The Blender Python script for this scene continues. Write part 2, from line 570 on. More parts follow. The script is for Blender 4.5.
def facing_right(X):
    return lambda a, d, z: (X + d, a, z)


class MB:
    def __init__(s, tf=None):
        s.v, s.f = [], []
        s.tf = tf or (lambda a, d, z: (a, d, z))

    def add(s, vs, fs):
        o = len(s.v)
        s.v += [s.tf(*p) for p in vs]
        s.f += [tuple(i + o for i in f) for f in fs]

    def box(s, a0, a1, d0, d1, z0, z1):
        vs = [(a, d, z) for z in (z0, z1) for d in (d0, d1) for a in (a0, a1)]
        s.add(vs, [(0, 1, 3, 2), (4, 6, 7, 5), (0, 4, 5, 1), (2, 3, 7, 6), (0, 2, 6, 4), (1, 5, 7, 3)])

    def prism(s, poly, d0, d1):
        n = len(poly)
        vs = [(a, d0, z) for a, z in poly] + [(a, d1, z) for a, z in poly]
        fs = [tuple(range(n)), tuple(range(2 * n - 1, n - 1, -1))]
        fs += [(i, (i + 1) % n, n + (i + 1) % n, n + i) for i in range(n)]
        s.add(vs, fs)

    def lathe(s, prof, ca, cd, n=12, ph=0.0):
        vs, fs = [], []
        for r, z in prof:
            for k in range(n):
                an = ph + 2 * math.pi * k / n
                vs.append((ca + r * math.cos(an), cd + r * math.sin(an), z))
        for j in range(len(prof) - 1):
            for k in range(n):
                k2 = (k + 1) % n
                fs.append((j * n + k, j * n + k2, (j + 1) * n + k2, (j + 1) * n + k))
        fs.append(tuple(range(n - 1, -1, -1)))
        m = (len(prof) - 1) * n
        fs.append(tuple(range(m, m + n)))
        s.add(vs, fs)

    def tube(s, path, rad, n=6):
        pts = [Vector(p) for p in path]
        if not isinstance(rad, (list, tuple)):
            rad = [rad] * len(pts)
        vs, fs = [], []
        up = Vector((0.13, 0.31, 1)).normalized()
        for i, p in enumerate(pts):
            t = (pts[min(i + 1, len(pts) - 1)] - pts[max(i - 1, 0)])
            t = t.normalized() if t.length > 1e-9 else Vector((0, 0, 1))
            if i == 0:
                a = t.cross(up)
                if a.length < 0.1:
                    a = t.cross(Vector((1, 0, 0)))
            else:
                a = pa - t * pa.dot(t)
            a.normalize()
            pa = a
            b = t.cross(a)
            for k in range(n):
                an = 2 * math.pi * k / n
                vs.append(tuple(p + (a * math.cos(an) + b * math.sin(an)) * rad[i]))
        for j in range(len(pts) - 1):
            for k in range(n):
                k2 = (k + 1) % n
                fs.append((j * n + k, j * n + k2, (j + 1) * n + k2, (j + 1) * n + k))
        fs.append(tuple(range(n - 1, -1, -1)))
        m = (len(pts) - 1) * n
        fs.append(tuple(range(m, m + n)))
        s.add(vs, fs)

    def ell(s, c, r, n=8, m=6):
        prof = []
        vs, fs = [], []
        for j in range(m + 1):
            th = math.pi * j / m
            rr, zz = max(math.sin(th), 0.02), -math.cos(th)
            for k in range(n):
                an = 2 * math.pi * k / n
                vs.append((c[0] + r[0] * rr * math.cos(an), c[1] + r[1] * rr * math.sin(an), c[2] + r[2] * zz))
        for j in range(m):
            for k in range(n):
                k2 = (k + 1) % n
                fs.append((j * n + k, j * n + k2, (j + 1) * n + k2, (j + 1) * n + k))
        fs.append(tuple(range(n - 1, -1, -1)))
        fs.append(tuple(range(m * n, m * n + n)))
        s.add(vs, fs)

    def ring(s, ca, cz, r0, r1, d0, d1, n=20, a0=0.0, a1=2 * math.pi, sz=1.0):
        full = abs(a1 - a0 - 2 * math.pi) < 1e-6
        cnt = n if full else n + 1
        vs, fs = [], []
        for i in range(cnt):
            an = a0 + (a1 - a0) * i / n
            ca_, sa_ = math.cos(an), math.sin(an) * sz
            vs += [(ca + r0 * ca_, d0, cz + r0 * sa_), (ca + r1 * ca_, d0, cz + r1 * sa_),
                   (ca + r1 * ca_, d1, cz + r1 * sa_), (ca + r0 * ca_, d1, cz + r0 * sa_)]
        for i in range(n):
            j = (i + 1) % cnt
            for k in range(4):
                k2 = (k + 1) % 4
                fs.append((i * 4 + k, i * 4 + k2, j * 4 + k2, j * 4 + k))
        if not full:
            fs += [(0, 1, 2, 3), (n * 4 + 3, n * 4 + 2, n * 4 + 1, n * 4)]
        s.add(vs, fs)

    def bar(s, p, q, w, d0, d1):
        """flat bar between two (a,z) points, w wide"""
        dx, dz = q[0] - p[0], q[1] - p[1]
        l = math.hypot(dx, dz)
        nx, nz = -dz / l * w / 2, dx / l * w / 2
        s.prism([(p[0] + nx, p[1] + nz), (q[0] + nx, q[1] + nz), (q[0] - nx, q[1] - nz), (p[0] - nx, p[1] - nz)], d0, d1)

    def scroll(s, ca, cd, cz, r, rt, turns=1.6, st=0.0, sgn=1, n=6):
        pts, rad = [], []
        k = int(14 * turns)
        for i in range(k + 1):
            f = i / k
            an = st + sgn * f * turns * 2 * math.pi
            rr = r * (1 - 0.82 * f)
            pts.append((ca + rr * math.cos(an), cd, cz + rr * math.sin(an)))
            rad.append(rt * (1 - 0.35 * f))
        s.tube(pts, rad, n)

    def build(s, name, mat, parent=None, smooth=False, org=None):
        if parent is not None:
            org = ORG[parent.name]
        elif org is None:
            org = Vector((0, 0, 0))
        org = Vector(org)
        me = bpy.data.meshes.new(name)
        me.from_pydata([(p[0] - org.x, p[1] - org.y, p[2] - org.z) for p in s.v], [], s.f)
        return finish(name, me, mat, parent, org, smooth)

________

* **SET EXERCISE**
Write the data out again in full and exactly.

* **EXERCISE RESULT**
The Blender Python script for this scene continues. Write part 2, from line 570 on. More parts follow. The script is for Blender 4.5.
def facing_right(X):
    return lambda a, d, z: (X + d, a, z)


class MB:
    def __init__(s, tf=None):
        s.v, s.f = [], []
        s.tf = tf or (lambda a, d, z: (a, d, z))

    def add(s, vs, fs):
        o = len(s.v)
        s.v += [s.tf(*p) for p in vs]
        s.f += [tuple(i + o for i in f) for f in fs]

    def box(s, a0, a1, d0, d1, z0, z1):
        vs = [(a, d, z) for z in (z0, z1) for d in (d0, d1) for a in (a0, a1)]
        s.add(vs, [(0, 1, 3, 2), (4, 6, 7, 5), (0, 4, 5, 1), (2, 3, 7, 6), (0, 2, 6, 4), (1, 5, 7, 3)])

    def prism(s, poly, d0, d1):
        n = len(poly)
        vs = [(a, d0, z) for a, z in poly] + [(a, d1, z) for a, z in poly]
        fs = [tuple(range(n)), tuple(range(2 * n - 1, n - 1, -1))]
        fs += [(i, (i + 1) % n, n + (i + 1) % n, n + i) for i in range(n)]
        s.add(vs, fs)

    def lathe(s, prof, ca, cd, n=12, ph=0.0):
        vs, fs = [], []
        for r, z in prof:
            for k in range(n):
                an = ph + 2 * math.pi * k / n
                vs.append((ca + r * math.cos(an), cd + r * math.sin(an), z))
        for j in range(len(prof) - 1):
            for k in range(n):
                k2 = (k + 1) % n
                fs.append((j * n + k, j * n + k2, (j + 1) * n + k2, (j + 1) * n + k))
        fs.append(tuple(range(n - 1, -1, -1)))
        m = (len(prof) - 1) * n
        fs.append(tuple(range(m, m + n)))
        s.add(vs, fs)

    def tube(s, path, rad, n=6):
        pts = [Vector(p) for p in path]
        if not isinstance(rad, (list, tuple)):
            rad = [rad] * len(pts)
        vs, fs = [], []
        up = Vector((0.13, 0.31, 1)).normalized()
        for i, p in enumerate(pts):
            t = (pts[min(i + 1, len(pts) - 1)] - pts[max(i - 1, 0)])
            t = t.normalized() if t.length > 1e-9 else Vector((0, 0, 1))
            if i == 0:
                a = t.cross(up)
                if a.length < 0.1:
                    a = t.cross(Vector((1, 0, 0)))
            else:
                a = pa - t * pa.dot(t)
            a.normalize()
            pa = a
            b = t.cross(a)
            for k in range(n):
                an = 2 * math.pi * k / n
                vs.append(tuple(p + (a * math.cos(an) + b * math.sin(an)) * rad[i]))
        for j in range(len(pts) - 1):
            for k in range(n):
                k2 = (k + 1) % n
                fs.append((j * n + k, j * n + k2, (j + 1) * n + k2, (j + 1) * n + k))
        fs.append(tuple(range(n - 1, -1, -1)))
        m = (len(pts) - 1) * n
        fs.append(tuple(range(m, m + n)))
        s.add(vs, fs)

    def ell(s, c, r, n=8, m=6):
        prof = []
        vs, fs = [], []
        for j in range(m + 1):
            th = math.pi * j / m
            rr, zz = max(math.sin(th), 0.02), -math.cos(th)
            for k in range(n):
                an = 2 * math.pi * k / n
                vs.append((c[0] + r[0] * rr * math.cos(an), c[1] + r[1] * rr * math.sin(an), c[2] + r[2] * zz))
        for j in range(m):
            for k in range(n):
                k2 = (k + 1) % n
                fs.append((j * n + k, j * n + k2, (j + 1) * n + k2, (j + 1) * n + k))
        fs.append(tuple(range(n - 1, -1, -1)))
        fs.append(tuple(range(m * n, m * n + n)))
        s.add(vs, fs)

    def ring(s, ca, cz, r0, r1, d0, d1, n=20, a0=0.0, a1=2 * math.pi, sz=1.0):
        full = abs(a1 - a0 - 2 * math.pi) < 1e-6
        cnt = n if full else n + 1
        vs, fs = [], []
        for i in range(cnt):
            an = a0 + (a1 - a0) * i / n
            ca_, sa_ = math.cos(an), math.sin(an) * sz
            vs += [(ca + r0 * ca_, d0, cz + r0 * sa_), (ca + r1 * ca_, d0, cz + r1 * sa_),
                   (ca + r1 * ca_, d1, cz + r1 * sa_), (ca + r0 * ca_, d1, cz + r0 * sa_)]
        for i in range(n):
            j = (i + 1) % cnt
            for k in range(4):
                k2 = (k + 1) % 4
                fs.append((i * 4 + k, i * 4 + k2, j * 4 + k2, j * 4 + k))
        if not full:
            fs += [(0, 1, 2, 3), (n * 4 + 3, n * 4 + 2, n * 4 + 1, n * 4)]
        s.add(vs, fs)

    def bar(s, p, q, w, d0, d1):
        """flat bar between two (a,z) points, w wide"""
        dx, dz = q[0] - p[0], q[1] - p[1]
        l = math.hypot(dx, dz)
        nx, nz = -dz / l * w / 2, dx / l * w / 2
        s.prism([(p[0] + nx, p[1] + nz), (q[0] + nx, q[1] + nz), (q[0] - nx, q[1] - nz), (p[0] - nx, p[1] - nz)], d0, d1)

    def scroll(s, ca, cd, cz, r, rt, turns=1.6, st=0.0, sgn=1, n=6):
        pts, rad = [], []
        k = int(14 * turns)
        for i in range(k + 1):
            f = i / k
            an = st + sgn * f * turns * 2 * math.pi
            rr = r * (1 - 0.82 * f)
            pts.append((ca + rr * math.cos(an), cd, cz + rr * math.sin(an)))
            rad.append(rt * (1 - 0.35 * f))
        s.tube(pts, rad, n)

    def build(s, name, mat, parent=None, smooth=False, org=None):
        if parent is not None:
            org = ORG[parent.name]
        elif org is None:
            org = Vector((0, 0, 0))
        org = Vector(org)
        me = bpy.data.meshes.new(name)
        me.from_pydata([(p[0] - org.x, p[1] - org.y, p[2] - org.z) for p in s.v], [], s.f)
        return finish(name, me, mat, parent, org, smooth)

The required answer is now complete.